An Australian woman who returned home in September from a Syrian refugee camp has been charged with allegedly joining the ISIS group and entering and remaining in a declared conflict zone, authorities said on Thursday.
The 34-year-old travelled to Syria between 2013 and 2014 with others, including a man, to allegedly join ISIS, the Australian Federal Police (AFP) said in a statement. The man is believed to be in a prison in the Middle East, the AFP added.
The woman is expected to appear in a Melbourne court on Thursday. Both offenses carry a maximum penalty of up to 10 years in prison.
Kurdish forces detained the woman in March 2019, and she was held with family members in the Al-Hol refugee camp.

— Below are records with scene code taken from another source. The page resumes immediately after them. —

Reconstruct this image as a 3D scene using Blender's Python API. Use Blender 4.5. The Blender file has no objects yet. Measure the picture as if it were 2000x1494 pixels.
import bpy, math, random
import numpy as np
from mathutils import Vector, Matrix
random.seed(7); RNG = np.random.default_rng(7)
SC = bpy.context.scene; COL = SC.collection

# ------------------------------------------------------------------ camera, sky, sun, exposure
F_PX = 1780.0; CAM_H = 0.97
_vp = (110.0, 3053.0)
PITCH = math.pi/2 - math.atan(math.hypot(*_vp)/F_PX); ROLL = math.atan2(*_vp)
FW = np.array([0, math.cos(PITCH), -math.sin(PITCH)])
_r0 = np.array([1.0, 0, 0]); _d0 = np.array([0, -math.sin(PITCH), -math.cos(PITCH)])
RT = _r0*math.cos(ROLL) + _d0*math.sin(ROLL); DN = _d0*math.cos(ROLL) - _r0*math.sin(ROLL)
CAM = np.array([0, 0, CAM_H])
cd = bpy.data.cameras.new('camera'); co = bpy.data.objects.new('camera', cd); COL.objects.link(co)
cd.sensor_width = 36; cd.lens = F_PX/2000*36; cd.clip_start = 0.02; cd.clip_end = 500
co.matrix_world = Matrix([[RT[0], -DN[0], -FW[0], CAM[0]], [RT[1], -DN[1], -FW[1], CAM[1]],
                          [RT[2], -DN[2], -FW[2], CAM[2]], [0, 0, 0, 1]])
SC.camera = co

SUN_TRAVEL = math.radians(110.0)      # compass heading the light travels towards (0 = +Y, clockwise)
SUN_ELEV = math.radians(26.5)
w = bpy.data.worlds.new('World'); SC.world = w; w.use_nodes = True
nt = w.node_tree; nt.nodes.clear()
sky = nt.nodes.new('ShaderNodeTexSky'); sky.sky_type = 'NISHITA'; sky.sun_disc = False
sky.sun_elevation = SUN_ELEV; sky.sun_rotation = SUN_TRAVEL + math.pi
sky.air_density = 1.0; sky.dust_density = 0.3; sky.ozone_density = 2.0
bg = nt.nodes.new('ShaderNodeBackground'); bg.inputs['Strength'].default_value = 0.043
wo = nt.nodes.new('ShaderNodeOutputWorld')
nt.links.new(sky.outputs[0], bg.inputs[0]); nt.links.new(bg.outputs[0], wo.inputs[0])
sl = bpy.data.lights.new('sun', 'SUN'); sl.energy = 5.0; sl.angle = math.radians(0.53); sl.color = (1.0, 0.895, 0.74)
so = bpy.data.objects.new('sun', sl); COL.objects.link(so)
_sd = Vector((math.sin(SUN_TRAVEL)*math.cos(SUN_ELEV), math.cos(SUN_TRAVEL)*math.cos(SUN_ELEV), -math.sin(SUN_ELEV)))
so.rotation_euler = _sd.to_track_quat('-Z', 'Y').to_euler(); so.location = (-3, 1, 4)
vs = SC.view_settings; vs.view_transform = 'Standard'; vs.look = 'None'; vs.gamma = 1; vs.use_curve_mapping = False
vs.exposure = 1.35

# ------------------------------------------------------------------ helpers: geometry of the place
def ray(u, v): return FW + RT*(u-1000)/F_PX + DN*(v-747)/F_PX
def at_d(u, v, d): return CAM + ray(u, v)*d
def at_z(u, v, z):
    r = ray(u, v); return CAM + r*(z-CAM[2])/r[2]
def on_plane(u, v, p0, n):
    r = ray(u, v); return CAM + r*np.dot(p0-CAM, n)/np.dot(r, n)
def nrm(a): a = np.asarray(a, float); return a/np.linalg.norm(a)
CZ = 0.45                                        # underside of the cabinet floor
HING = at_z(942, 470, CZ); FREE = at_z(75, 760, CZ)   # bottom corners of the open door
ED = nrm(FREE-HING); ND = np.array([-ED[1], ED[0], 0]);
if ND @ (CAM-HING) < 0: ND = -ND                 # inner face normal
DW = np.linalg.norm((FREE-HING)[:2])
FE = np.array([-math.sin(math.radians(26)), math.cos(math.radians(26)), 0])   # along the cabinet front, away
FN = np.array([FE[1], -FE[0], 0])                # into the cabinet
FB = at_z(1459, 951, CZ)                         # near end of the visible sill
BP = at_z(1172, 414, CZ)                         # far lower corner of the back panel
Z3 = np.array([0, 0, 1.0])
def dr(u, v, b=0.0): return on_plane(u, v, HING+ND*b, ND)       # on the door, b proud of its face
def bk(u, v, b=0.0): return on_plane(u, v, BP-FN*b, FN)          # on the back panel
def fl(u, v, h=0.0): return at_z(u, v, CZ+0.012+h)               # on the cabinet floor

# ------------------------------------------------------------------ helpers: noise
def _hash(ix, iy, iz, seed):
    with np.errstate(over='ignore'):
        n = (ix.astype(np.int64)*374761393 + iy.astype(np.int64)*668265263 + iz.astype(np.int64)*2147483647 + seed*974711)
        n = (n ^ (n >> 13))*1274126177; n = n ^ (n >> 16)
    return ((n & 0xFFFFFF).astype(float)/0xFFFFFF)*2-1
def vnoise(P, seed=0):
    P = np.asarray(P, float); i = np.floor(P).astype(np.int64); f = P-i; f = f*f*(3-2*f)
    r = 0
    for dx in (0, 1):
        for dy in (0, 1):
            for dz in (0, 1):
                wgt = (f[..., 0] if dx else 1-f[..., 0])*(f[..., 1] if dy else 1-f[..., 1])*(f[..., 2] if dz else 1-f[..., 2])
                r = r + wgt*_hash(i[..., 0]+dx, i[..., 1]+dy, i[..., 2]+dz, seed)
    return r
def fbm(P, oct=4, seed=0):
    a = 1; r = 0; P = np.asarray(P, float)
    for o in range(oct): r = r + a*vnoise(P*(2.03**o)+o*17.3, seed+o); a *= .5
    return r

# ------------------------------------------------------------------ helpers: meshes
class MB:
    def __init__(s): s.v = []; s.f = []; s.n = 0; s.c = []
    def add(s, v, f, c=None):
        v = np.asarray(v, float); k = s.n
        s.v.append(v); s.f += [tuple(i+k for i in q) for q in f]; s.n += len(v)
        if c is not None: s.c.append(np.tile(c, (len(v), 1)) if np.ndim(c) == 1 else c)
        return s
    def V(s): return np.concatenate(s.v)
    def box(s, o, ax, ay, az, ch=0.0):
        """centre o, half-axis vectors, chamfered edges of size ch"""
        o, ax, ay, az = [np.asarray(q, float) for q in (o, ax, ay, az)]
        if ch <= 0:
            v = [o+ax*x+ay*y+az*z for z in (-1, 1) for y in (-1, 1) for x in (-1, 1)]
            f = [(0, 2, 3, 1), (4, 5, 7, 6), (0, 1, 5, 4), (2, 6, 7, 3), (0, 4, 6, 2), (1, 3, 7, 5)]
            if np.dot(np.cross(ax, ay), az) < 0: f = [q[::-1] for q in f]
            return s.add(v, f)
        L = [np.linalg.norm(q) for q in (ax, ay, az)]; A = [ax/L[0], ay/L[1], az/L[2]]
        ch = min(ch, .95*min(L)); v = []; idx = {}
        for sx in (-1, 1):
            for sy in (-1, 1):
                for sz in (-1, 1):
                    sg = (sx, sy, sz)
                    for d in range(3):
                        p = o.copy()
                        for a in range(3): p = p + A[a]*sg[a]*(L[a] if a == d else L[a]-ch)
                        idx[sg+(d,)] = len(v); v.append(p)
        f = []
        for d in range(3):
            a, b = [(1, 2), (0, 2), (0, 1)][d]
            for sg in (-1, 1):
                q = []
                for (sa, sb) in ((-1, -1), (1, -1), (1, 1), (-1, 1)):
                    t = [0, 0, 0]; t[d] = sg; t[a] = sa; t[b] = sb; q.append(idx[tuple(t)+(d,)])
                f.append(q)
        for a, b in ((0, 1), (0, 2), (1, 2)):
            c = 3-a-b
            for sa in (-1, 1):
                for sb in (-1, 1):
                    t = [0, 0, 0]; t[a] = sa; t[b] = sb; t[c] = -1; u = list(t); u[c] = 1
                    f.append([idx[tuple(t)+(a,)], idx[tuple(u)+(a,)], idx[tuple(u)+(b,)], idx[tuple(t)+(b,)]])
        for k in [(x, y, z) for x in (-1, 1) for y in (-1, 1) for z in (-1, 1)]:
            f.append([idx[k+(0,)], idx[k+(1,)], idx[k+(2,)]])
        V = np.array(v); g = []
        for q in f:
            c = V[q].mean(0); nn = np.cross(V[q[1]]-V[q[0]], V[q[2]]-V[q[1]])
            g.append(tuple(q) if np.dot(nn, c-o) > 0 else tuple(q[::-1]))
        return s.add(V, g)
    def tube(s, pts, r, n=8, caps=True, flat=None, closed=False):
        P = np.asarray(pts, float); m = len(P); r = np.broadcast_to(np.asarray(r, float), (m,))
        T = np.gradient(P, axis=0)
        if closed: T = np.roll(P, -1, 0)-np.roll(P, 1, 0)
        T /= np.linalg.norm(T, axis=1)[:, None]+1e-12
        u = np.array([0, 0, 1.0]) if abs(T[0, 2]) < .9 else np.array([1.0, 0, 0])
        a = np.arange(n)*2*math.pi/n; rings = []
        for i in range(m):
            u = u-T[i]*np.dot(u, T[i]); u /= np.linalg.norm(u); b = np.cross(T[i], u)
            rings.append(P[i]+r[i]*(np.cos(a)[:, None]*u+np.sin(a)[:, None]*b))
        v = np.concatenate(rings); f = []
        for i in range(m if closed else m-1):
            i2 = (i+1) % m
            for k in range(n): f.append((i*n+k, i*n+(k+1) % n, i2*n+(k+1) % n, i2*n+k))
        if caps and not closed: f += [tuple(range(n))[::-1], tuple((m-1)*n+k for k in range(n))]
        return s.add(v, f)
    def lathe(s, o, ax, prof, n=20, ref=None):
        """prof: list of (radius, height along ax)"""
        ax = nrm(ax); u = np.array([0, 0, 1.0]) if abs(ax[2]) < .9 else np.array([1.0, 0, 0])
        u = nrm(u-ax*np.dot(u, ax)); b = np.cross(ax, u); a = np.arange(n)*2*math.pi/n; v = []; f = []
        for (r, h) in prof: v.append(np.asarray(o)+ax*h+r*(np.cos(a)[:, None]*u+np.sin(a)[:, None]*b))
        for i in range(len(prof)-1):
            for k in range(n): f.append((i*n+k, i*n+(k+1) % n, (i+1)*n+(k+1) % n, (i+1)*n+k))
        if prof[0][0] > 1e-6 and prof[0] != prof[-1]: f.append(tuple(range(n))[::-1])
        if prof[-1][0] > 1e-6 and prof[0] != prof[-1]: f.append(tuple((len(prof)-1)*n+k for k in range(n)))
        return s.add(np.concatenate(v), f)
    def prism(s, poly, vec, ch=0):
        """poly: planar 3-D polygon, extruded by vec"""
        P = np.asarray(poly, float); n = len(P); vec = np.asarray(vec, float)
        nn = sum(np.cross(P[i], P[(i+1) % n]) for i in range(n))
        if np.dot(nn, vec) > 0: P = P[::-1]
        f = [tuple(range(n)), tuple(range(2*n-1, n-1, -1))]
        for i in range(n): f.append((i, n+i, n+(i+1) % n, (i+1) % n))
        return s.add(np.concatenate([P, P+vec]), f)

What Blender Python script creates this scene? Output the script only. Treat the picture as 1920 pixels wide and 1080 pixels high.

Police said she returned to Australia from Lebanon with another woman, 36, and that investigations into both women were ongoing.
"It is important to note that a period of time without charges being laid is not an indicator that investigations have ceased," AFP Deputy Commissioner of National Security Investigations Hilda Sirec said.
"Investigations are continuing into all the recent adult female returnees from Syrian camps."
The charges follow the return earlier this month of two women charged with slavery-related offenses and a third with terror offenses, including allegedly joining ISIS. A second group of Australian women and children arrived on Tuesday from a Syrian camp with no charges laid on arrival.
The return of both groups has drawn criticism from political opponents, who say the center-left government failed to stop their travel to Australia. The government says it did not assist their travel and that there are "very serious limits" on preventing citizens from re-entering the country.
Between 2012 and 2016, some Australian women travelled to Syria to join their husbands who were allegedly members of ISIS. Following the collapse of the ISIS’s control over parts of Syria and Iraq in 2019, many were detained in camps.